For other writers though the first few words of chapter one heralds a new beginning. Think of Auracle (Gina Rosati), the two lines quoted above and the first line of Taken (Erin Bowman) given below. Both of them present you with the main character (and hint at the people that they hold dear).

Today is the last day I will see my brother. (Taken)

Whenever possible, start your story either with your main character or the opposing force. And if you cannot begin with the opposition, then use some other minor link to it, that shows the reader what’s at stake. If you can help it, don’t wait.

Because part of what will make you a good writer, is your ability to convey emotion to your reader. To get them interested in what is going to happen to your protagonist. But to do that you will have to make them care about who your protagonist is and then eventually what he is up against. Think of Guy Montag in Ray Bradbury’s Fahrenheit 451.
Part 1.
It was a pleasure to burn.
It was a special pleasure to see things eaten, to see things blackened and changed. With the brass nozzle in his fists, with this great python spitting its venomous kerosene upon the world, the blood pounded in his head, and his hands were the hands of some amazing conductor playing all the symphonies of blazing and burning to bring down the tatters and charcoal ruins of history. With his symbolic helmet numbered 451 on his stolid head, and his eyes all orange flame with the thought of what came next, he flickered the igniter and the house jumped up in a gorging fire that burned the evening sky red and yellow and black. He strode in a swarm of fireflies.
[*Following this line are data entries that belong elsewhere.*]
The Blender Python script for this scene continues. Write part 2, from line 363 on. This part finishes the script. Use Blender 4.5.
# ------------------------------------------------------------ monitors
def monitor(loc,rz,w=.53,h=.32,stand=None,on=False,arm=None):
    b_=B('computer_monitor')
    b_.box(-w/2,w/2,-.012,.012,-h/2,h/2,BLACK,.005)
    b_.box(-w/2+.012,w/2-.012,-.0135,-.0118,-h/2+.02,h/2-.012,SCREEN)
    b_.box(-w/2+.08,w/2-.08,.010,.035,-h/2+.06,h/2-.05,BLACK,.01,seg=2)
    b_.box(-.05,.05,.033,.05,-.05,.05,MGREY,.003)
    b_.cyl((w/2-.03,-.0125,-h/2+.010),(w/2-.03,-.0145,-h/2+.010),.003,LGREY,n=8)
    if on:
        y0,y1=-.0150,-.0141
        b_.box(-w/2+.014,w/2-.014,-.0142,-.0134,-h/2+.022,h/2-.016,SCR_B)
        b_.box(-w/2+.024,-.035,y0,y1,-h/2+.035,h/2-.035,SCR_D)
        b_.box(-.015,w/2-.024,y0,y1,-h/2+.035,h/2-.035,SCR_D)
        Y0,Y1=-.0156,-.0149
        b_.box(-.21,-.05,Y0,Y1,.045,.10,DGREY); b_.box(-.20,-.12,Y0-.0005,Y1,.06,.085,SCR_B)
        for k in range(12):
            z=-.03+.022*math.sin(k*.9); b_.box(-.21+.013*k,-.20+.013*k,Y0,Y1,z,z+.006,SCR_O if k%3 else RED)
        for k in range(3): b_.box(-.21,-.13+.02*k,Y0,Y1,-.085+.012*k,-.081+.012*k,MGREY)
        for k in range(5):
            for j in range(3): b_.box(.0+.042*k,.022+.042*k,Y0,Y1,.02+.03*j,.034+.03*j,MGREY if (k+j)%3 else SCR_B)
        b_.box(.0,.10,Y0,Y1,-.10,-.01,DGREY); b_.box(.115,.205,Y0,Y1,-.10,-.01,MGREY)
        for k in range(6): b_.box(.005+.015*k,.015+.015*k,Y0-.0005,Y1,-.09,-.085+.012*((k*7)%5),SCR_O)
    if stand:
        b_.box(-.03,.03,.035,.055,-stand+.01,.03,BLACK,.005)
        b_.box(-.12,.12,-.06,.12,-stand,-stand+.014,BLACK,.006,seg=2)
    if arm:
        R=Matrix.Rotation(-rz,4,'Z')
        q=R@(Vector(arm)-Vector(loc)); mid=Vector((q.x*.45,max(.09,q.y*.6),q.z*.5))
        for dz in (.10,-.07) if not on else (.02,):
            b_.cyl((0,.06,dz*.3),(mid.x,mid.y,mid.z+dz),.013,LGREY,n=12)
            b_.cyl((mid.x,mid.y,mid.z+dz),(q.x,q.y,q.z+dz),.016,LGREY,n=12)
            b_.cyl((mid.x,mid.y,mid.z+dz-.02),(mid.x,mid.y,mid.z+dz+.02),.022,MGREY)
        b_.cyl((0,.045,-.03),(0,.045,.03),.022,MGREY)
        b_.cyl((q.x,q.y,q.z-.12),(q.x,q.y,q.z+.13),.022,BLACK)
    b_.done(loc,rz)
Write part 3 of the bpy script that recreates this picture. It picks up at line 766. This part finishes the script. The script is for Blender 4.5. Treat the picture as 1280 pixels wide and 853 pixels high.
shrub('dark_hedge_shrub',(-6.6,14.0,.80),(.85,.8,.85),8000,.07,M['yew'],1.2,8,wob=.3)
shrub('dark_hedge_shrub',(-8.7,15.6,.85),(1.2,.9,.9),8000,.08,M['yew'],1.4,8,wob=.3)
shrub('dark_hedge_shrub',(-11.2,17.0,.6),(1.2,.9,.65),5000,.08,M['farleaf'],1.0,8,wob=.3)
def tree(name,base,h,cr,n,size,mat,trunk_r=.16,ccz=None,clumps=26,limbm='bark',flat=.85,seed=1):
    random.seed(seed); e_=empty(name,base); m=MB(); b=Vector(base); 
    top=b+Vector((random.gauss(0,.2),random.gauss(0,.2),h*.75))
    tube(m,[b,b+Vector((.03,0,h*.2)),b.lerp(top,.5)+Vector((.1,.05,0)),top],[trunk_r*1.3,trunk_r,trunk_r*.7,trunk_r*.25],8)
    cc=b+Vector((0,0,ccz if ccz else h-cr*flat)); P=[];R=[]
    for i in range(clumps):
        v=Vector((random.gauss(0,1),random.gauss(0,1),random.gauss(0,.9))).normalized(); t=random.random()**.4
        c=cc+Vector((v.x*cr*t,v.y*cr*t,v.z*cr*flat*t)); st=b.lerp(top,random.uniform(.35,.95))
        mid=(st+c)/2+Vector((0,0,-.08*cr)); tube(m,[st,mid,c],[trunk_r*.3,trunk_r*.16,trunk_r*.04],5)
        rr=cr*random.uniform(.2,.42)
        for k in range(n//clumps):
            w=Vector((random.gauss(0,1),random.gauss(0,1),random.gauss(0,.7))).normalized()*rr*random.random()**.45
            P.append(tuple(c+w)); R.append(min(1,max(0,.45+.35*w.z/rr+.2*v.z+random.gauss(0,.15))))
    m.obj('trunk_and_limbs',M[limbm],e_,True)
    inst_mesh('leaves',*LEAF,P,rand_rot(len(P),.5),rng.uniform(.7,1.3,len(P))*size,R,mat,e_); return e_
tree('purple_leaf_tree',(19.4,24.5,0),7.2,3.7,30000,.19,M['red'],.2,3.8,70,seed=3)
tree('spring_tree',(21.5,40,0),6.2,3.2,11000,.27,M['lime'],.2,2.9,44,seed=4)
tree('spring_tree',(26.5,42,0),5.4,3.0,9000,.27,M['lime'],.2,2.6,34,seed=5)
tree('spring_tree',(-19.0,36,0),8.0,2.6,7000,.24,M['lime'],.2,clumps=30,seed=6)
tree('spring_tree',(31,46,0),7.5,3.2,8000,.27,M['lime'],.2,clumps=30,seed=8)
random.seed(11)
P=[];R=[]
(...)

He wanted above all, like the old joke, to shove a marshmallow on a stick in the furnace, while the flapping pigeon-winged books died on the porch and lawn of the house. While the books went up in sparkling whirls and blew away on a wind turned dark with burning.

And then, another part of what it takes to be a good writer is to be a good reader. Use emotion but make sure that what you present is believable. Take your readers on an emotional journey and remember to make your opening words count, like Mr. Bradbury. Or even with the two pieces below:

An icy wind seeped through the floorboards and I shivered, pulling my gray wool sweater tighter around myself. (Blackberry Winter – Sarah Jio)

I felt it coming this time. I shoved my drawings into the hidden slit I’d made in the back of my mattress, then grabbed the metal bed frame to steady myself as my brain suddenly jolted back into connection with the Link. (Glitch – Heather Anastasiu)

Although I have focused mostly on first person point-of-view stories, such openings can work no matter which person or perspective you choose. Reel your reader in. Start strong and make every word count. A strong beginning sentence, paragraph, chapter or prologue if well done can be enough to entice your reader and get them to dive in. How? Let them see your main character doing something. Or familiarize them with the story world and your opponent. Take it one step at a time, if you are a beginner or still learning some of the techniques. But make sure every word counts and whatever is said, is meant.